オーロイブルーイング(香川)
クラフトビールをつくるマイクロブルワリーには、「ファントムブルワリー」という形態があります。これはファントム、つまり実体を持たない醸造所のことで、他社の醸造設備を使って製品をつくる形態を意味しています。
いわゆるOEM(受託生産)と異なるのは、自前の設備はなくてもブルワーが存在していること。そのため、ファントムブルワリーにはしっかりとつくり手の個性が表れます。
香川県高松市で人気を博すオーロイブルーイングは、代表の渡辺仁史さんが2022年にファントムブルワリーです。
もともと「いつか地元に貢献できるような店をつくりたい」と考えていた渡辺さんは、複数のブルワリーで腕を磨き、昨年7月には高松市内にタップルームをオープンさせるなど、精力的に活動しています。

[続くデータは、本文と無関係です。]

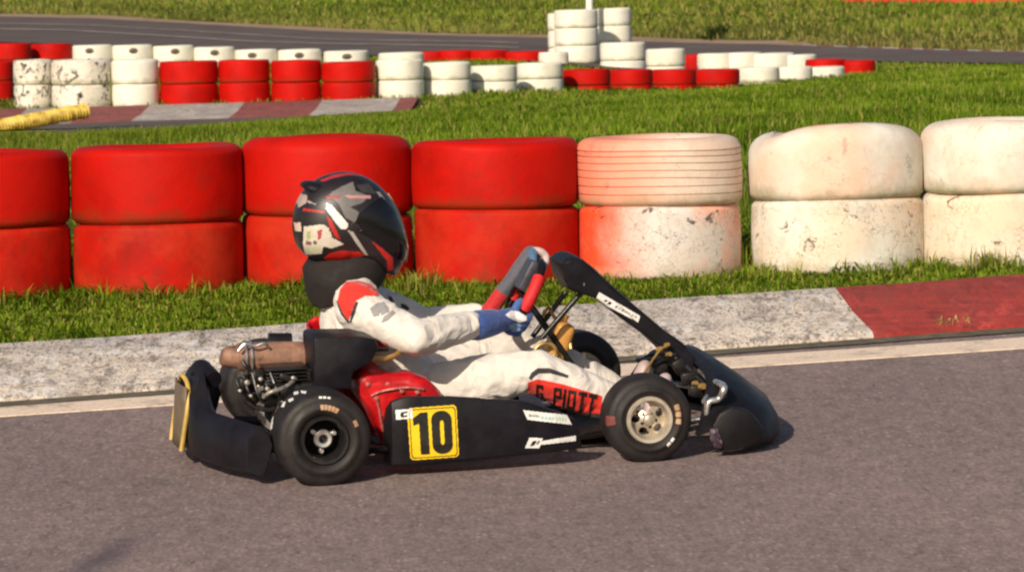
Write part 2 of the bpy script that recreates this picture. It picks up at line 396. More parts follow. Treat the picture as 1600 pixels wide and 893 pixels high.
# ------------------------------------------------------------------ terrain
def smooth(x, a, b):
    t = np.clip((np.asarray(x, float) - a) / (b - a), 0, 1); return t * t * (3 - 2 * t)
_py = np.array([-60, 0, 18, 26, 30, 36, 44, 52, 62, 70, 72, 74.5, 78, 93, 110, 130, 150, 175, 220, 400, 3000.])
_pz = np.array([-1.2, -1.17, 0, .52, .56, .45, .22, 0, -.3, -.52, -.53, -.39, -.31, -.28, -.25, 0, .35, 1.2, 2.3, 2.8, 3.0])
_ty = np.arange(-60, 3000, .5); _tz = np.interp(_ty, _py, _pz)
_k = np.hanning(9); _k /= _k.sum(); _tzs = np.convolve(np.pad(_tz, 4, mode='edge'), _k, 'valid')
def terrain(X, Y):
    X = np.asarray(X, float); Y = np.asarray(Y, float)
    z = np.interp(Y, _ty, np.where(_ty < 24, _tz, _tzs))
    z = z + .012 * np.clip(X, -8, 8) * (1 - .7 * smooth(Y, 25, 45))
    A = np.interp(X, [-2.7, -1.07, .43, 1.87, 2.8, 4.3, 6.5], [0, .07, .135, .20, .27, .34, .39])
    z = z + A * np.exp(-((Y - 50) / 10.0) ** 2)
    z = z - .22 * smooth(X, -.5, 3) * smooth(Y, 66, 74) * (1 - smooth(Y, 96, 112))
    z = z - .13 * np.exp(-((X + 6.3) / 1.1) ** 2 - ((Y - 68.6) / 2.2) ** 2)
    return z
def G(px, py, y0=14.0, y1=260.0, lift=0.0):
    """where the sight line through a point of the photograph meets the terrain"""
    d = ray(px, py); t = np.arange(y0, y1, .05); X = d.x / d.y * t; Z = CAM.z + d.z / d.y * t
    below = Z < terrain(X, t) + lift
    i = int(np.argmax(below)) if below.any() else len(t) - 1
    return Vector((X[i], t[i], terrain(X[i], t[i]) + lift))
def at(px, py, Y):
    d = ray(px, py); return CAM + d * (Y / d.y)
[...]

関東ではなかなか聞き慣れない「オーロイ」という言葉は香川の方言で、「恵みの雨」を意味するもの。降雨量の少なさから水不足に陥りがちな香川らしいキーワードは、我々クラフトビールファンにとってはまさに、恵みの一滴をもたらす存在と言えそうですね。
遠からず、「自前の醸造所を構えるつもりで準備をしています」と語る渡辺さん。先日の「ビビビビアフェス」でも大人気を得たように、まもなく全国のクラフトビールシーンの台風の目になるかもしれません。